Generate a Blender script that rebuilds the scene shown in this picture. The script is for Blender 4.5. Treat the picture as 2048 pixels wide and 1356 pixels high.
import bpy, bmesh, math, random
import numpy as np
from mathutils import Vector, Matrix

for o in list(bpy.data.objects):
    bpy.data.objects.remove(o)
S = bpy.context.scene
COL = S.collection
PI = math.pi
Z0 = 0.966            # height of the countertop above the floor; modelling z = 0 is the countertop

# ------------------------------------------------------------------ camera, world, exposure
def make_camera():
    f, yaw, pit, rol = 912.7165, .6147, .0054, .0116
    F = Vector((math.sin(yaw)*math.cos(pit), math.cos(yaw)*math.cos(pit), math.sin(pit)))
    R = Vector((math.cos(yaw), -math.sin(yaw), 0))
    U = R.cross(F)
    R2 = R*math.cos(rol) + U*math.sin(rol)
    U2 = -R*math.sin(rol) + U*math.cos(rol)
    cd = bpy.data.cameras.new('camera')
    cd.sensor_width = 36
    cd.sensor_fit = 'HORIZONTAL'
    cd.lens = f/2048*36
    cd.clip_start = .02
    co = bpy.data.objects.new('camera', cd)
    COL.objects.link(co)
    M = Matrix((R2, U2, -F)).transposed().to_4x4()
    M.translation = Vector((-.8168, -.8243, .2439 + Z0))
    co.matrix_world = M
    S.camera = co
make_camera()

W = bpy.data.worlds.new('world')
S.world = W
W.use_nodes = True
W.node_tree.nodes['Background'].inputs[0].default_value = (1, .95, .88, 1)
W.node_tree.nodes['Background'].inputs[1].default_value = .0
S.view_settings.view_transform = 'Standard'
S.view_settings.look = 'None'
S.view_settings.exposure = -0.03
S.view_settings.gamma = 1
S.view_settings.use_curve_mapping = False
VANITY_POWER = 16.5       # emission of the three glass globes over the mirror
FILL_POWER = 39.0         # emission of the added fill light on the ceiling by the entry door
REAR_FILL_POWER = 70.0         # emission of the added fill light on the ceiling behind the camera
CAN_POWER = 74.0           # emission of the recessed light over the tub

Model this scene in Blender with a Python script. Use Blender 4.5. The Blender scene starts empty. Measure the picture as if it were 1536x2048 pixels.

[Short problem]
What is the number of lines holding the word "pixels"? State it alone.

[The result]
2